## Stored data
────────
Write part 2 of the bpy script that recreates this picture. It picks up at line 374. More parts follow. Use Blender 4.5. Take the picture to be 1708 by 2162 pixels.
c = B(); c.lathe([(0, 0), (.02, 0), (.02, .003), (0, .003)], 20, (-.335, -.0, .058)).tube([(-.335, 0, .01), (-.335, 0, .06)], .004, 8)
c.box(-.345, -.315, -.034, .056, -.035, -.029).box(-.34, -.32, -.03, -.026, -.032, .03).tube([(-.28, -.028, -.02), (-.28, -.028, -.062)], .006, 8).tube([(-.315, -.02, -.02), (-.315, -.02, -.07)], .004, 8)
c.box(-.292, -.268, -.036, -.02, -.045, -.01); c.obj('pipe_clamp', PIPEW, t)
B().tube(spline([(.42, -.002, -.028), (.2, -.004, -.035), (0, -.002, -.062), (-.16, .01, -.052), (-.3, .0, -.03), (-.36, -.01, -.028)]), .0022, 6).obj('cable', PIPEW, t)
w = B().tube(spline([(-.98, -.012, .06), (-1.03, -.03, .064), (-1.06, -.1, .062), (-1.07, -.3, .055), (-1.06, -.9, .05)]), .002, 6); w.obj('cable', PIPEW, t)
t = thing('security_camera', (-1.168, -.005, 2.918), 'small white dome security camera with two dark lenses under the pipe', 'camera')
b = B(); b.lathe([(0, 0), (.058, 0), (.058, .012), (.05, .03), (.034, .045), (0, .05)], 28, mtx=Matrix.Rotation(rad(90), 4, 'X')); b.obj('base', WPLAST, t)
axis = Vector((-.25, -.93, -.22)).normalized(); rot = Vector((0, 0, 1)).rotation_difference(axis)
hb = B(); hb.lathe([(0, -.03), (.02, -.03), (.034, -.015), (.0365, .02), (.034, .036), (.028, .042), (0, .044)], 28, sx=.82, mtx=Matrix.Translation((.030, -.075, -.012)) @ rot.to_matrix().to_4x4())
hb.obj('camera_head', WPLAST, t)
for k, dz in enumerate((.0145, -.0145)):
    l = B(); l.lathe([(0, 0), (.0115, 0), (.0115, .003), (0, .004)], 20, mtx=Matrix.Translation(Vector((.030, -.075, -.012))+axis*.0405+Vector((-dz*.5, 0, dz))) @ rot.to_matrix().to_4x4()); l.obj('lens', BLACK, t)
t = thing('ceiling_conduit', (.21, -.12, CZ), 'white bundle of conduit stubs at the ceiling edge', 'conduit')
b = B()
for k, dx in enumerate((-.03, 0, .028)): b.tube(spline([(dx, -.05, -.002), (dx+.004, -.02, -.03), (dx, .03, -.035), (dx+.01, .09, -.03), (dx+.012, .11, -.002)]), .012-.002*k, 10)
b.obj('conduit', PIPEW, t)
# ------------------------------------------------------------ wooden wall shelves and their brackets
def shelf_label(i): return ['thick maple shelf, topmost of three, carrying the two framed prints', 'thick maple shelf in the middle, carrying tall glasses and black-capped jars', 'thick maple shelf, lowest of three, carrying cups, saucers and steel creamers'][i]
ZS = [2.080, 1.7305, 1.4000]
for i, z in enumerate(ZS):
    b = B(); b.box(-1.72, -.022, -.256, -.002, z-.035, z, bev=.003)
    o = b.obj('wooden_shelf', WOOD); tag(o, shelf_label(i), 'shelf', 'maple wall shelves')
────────
## Written instruction
Everything in the listing above should be restated exactly.

## Solution
Write part 2 of the bpy script that recreates this picture. It picks up at line 374. More parts follow. Use Blender 4.5. Take the picture to be 1708 by 2162 pixels.
c = B(); c.lathe([(0, 0), (.02, 0), (.02, .003), (0, .003)], 20, (-.335, -.0, .058)).tube([(-.335, 0, .01), (-.335, 0, .06)], .004, 8)
c.box(-.345, -.315, -.034, .056, -.035, -.029).box(-.34, -.32, -.03, -.026, -.032, .03).tube([(-.28, -.028, -.02), (-.28, -.028, -.062)], .006, 8).tube([(-.315, -.02, -.02), (-.315, -.02, -.07)], .004, 8)
c.box(-.292, -.268, -.036, -.02, -.045, -.01); c.obj('pipe_clamp', PIPEW, t)
B().tube(spline([(.42, -.002, -.028), (.2, -.004, -.035), (0, -.002, -.062), (-.16, .01, -.052), (-.3, .0, -.03), (-.36, -.01, -.028)]), .0022, 6).obj('cable', PIPEW, t)
w = B().tube(spline([(-.98, -.012, .06), (-1.03, -.03, .064), (-1.06, -.1, .062), (-1.07, -.3, .055), (-1.06, -.9, .05)]), .002, 6); w.obj('cable', PIPEW, t)
t = thing('security_camera', (-1.168, -.005, 2.918), 'small white dome security camera with two dark lenses under the pipe', 'camera')
b = B(); b.lathe([(0, 0), (.058, 0), (.058, .012), (.05, .03), (.034, .045), (0, .05)], 28, mtx=Matrix.Rotation(rad(90), 4, 'X')); b.obj('base', WPLAST, t)
axis = Vector((-.25, -.93, -.22)).normalized(); rot = Vector((0, 0, 1)).rotation_difference(axis)
hb = B(); hb.lathe([(0, -.03), (.02, -.03), (.034, -.015), (.0365, .02), (.034, .036), (.028, .042), (0, .044)], 28, sx=.82, mtx=Matrix.Translation((.030, -.075, -.012)) @ rot.to_matrix().to_4x4())
hb.obj('camera_head', WPLAST, t)
for k, dz in enumerate((.0145, -.0145)):
    l = B(); l.lathe([(0, 0), (.0115, 0), (.0115, .003), (0, .004)], 20, mtx=Matrix.Translation(Vector((.030, -.075, -.012))+axis*.0405+Vector((-dz*.5, 0, dz))) @ rot.to_matrix().to_4x4()); l.obj('lens', BLACK, t)
t = thing('ceiling_conduit', (.21, -.12, CZ), 'white bundle of conduit stubs at the ceiling edge', 'conduit')
b = B()
for k, dx in enumerate((-.03, 0, .028)): b.tube(spline([(dx, -.05, -.002), (dx+.004, -.02, -.03), (dx, .03, -.035), (dx+.01, .09, -.03), (dx+.012, .11, -.002)]), .012-.002*k, 10)
b.obj('conduit', PIPEW, t)
# ------------------------------------------------------------ wooden wall shelves and their brackets
def shelf_label(i): return ['thick maple shelf, topmost of three, carrying the two framed prints', 'thick maple shelf in the middle, carrying tall glasses and black-capped jars', 'thick maple shelf, lowest of three, carrying cups, saucers and steel creamers'][i]
ZS = [2.080, 1.7305, 1.4000]
for i, z in enumerate(ZS):
    b = B(); b.box(-1.72, -.022, -.256, -.002, z-.035, z, bev=.003)
    o = b.obj('wooden_shelf', WOOD); tag(o, shelf_label(i), 'shelf', 'maple wall shelves')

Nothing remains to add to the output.